Puis, une série d’escaliers assez raides nous attend. Nous profitons des petites terrasses pour admirer le cirque et récupérer notre souffle. L’itinéraire est très pentu et comporte quelques grandes marches. Mais elles ne semblent pas rebuter les locaux qui grimpent avec leur marmaille sur les épaules pour aller se ravitailler en ville, l’approvisionnement lourd (ainsi que les urgences) étant toutefois assurés par hélicoptères. Encore un effort sous le regard du papangue, un busard endémique de l’île, et nous voici de retour à notre point de départ.

Le sentier qui conduit au col des Boeufs est par endroit aménagé en escalier.
Le sentier qui conduit au col des Boeufs est par endroit aménagé en escalier.

Mafate
Mafate est originellement le nom d’un esclave marron.

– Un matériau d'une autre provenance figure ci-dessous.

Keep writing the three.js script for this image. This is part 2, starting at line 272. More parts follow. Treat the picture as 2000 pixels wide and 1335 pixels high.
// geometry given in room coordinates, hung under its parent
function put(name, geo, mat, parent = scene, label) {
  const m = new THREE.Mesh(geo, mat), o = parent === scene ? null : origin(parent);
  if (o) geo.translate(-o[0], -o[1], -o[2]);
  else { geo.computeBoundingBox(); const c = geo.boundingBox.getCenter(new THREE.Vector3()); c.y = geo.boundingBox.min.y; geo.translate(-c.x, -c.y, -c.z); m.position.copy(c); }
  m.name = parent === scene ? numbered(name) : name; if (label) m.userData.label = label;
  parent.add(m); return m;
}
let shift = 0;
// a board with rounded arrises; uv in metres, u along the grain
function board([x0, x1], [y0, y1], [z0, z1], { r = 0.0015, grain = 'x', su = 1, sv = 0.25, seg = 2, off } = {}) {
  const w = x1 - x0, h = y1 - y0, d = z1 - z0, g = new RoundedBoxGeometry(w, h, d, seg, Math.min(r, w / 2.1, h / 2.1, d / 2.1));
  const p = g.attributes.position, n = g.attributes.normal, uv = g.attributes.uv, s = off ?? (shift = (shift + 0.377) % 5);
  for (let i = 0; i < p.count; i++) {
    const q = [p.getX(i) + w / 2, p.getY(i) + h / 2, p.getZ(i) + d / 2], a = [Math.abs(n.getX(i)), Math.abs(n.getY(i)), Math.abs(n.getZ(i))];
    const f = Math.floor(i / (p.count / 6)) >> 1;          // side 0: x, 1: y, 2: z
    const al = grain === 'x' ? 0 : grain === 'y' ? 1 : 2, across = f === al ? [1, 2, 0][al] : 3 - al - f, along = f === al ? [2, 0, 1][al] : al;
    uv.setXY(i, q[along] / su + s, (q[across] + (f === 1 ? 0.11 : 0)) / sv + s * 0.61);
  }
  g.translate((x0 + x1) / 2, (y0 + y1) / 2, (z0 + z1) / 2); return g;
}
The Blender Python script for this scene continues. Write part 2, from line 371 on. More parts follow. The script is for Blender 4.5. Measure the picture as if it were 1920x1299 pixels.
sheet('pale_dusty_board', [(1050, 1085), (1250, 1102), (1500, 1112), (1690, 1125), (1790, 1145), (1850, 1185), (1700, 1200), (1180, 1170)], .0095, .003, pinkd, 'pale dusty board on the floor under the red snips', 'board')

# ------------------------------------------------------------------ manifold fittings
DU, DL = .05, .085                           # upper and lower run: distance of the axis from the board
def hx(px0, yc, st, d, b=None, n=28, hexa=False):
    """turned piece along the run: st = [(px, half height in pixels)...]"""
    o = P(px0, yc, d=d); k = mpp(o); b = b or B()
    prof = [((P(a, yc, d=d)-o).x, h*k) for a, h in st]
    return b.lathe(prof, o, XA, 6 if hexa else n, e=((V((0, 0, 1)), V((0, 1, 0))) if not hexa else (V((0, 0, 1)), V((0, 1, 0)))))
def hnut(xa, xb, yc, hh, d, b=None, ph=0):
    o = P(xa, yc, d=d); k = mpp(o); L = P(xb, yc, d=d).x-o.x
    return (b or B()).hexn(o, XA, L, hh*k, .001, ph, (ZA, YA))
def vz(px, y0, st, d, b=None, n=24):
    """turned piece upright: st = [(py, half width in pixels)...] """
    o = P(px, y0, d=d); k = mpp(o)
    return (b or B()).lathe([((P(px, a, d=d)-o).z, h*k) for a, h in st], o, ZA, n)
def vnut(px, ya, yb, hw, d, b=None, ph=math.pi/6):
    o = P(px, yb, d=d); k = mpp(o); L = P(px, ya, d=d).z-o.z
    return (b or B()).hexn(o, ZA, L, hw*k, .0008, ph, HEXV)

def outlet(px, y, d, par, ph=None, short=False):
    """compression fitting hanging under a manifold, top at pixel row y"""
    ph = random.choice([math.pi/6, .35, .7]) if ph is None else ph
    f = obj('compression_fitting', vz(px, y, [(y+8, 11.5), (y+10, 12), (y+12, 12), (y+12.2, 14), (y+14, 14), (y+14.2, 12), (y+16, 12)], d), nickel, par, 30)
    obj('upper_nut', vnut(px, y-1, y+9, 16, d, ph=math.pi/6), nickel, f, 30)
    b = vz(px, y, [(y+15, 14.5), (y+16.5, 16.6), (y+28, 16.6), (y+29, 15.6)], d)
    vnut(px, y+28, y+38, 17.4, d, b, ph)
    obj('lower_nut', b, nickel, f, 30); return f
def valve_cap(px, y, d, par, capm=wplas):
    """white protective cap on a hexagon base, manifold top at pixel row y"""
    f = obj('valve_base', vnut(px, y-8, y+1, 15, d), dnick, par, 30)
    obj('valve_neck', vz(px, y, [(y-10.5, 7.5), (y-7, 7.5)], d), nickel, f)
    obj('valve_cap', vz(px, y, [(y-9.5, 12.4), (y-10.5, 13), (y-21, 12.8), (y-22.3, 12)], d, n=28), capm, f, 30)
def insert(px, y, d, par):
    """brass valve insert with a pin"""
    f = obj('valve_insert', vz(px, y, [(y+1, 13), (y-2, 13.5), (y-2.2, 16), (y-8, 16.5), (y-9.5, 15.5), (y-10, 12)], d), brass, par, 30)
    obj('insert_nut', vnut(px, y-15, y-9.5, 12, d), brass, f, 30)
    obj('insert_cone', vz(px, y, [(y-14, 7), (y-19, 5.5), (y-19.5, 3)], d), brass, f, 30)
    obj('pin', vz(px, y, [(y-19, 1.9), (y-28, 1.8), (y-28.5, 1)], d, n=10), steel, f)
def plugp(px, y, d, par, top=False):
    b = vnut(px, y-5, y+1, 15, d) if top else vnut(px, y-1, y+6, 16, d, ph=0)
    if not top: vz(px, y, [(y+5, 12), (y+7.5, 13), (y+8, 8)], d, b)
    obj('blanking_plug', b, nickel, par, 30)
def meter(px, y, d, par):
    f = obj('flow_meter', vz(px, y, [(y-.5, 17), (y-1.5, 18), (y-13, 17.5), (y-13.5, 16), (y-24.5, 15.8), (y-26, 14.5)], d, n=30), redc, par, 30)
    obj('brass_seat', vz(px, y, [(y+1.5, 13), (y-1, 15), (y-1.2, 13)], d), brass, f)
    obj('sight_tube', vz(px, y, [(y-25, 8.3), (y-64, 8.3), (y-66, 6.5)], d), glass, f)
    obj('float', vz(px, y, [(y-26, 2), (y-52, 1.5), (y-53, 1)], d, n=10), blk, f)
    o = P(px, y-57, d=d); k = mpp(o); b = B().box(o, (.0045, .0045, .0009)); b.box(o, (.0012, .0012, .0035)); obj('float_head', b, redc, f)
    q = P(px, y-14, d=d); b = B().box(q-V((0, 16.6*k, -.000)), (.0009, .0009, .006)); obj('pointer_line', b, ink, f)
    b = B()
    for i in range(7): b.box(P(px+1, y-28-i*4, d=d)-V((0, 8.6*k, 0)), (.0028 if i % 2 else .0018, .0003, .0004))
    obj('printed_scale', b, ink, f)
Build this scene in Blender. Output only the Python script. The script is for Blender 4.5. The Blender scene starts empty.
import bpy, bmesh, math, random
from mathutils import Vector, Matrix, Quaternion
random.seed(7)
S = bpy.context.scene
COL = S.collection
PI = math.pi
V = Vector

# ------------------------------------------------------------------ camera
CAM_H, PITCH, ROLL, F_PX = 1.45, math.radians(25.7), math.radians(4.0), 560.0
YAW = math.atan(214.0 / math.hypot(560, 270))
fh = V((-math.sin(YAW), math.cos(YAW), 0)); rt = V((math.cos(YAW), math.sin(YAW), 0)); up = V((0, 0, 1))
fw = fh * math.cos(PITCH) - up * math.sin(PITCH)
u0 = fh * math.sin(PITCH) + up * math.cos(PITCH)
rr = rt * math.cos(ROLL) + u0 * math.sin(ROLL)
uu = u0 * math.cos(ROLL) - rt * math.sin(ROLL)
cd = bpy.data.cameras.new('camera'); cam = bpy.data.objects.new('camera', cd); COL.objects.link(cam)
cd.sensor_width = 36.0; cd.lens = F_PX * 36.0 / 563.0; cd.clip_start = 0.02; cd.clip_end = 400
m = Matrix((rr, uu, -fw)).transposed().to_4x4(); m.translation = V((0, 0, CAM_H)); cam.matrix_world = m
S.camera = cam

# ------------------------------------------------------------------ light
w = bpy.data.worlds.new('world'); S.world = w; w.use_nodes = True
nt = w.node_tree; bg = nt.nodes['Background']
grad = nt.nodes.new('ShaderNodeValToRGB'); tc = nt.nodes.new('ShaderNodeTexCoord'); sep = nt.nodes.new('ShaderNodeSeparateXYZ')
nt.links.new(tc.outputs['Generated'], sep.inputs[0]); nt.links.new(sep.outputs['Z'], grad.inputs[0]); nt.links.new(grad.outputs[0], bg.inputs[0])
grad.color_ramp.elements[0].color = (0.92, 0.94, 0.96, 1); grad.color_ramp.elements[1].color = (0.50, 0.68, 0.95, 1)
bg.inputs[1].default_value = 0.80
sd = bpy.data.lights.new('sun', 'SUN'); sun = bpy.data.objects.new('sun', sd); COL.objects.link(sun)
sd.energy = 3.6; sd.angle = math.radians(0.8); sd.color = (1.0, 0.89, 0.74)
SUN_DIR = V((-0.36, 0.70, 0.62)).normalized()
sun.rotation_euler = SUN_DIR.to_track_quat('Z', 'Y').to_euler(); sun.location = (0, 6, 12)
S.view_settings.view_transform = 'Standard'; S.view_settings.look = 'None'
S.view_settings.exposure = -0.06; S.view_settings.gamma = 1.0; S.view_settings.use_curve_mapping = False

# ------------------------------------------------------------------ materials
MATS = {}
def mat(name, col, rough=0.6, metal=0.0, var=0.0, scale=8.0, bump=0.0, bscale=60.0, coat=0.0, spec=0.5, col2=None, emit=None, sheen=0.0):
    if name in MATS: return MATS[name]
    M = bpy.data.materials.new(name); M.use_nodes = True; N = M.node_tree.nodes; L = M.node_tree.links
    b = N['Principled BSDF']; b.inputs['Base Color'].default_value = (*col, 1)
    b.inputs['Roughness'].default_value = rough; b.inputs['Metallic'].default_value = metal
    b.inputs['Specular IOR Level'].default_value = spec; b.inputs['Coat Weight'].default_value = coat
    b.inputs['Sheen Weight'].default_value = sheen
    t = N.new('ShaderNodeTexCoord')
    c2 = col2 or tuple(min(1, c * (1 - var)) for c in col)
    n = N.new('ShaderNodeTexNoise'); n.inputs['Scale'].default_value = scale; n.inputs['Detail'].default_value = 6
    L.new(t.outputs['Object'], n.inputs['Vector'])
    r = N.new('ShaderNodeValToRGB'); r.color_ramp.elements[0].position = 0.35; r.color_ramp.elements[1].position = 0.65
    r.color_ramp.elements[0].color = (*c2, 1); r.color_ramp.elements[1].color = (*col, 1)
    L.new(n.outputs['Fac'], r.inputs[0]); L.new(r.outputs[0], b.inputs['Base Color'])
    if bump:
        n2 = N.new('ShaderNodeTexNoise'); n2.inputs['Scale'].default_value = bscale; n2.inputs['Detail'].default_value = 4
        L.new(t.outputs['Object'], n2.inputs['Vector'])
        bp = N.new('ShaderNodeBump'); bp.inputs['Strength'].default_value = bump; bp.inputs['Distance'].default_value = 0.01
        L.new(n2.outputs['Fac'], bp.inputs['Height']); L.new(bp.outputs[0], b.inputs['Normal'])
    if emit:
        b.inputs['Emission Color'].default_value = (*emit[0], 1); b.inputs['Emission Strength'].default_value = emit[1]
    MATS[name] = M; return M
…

Celui dont le nom signifie « Celui qui tue » en malgache. « De nombreux esclaves marrons […] formèrent des villages défendus […] sous la conduite de chefs autoritaires. Certains de ces derniers se seraient revêtus du titre de manjakes, synonyme de roi chez les malgaches. Il semble même qu’ils auraient pris des noms de guerre : Mafate (qui cause la mort), Tsilaos (invaincu) » (1). Mafate (ou Maffack) devint le chef d’une communauté d’esclaves marrons ayant trouvés refuge dans le cirque le plus inaccessible de l’île. Il a laissé son nom à un village (aujourd’hui disparu) ainsi qu’au cirque du même nom. Il aurait été repris par le grand chasseur d’esclaves François Mussard qui l’aurait assassiné en 1751.
(1) – Histoire de l’esclavage à l’île Bourbon, J.V. Payet, éditions L’Harmattan, 1991.

Pratique

Cette randonnée se fait sur deux jours. Tous les niveaux de randonnées sont possibles dans Mafate. Prévoyez un équipement de montagne, de l’eau, une trousse de secours et de quoi se protéger de la pluie, du froid et du soleil car le temps peut vite changer. À noter qu’il n’y a ni serpent ni animal venimeux dans l’île.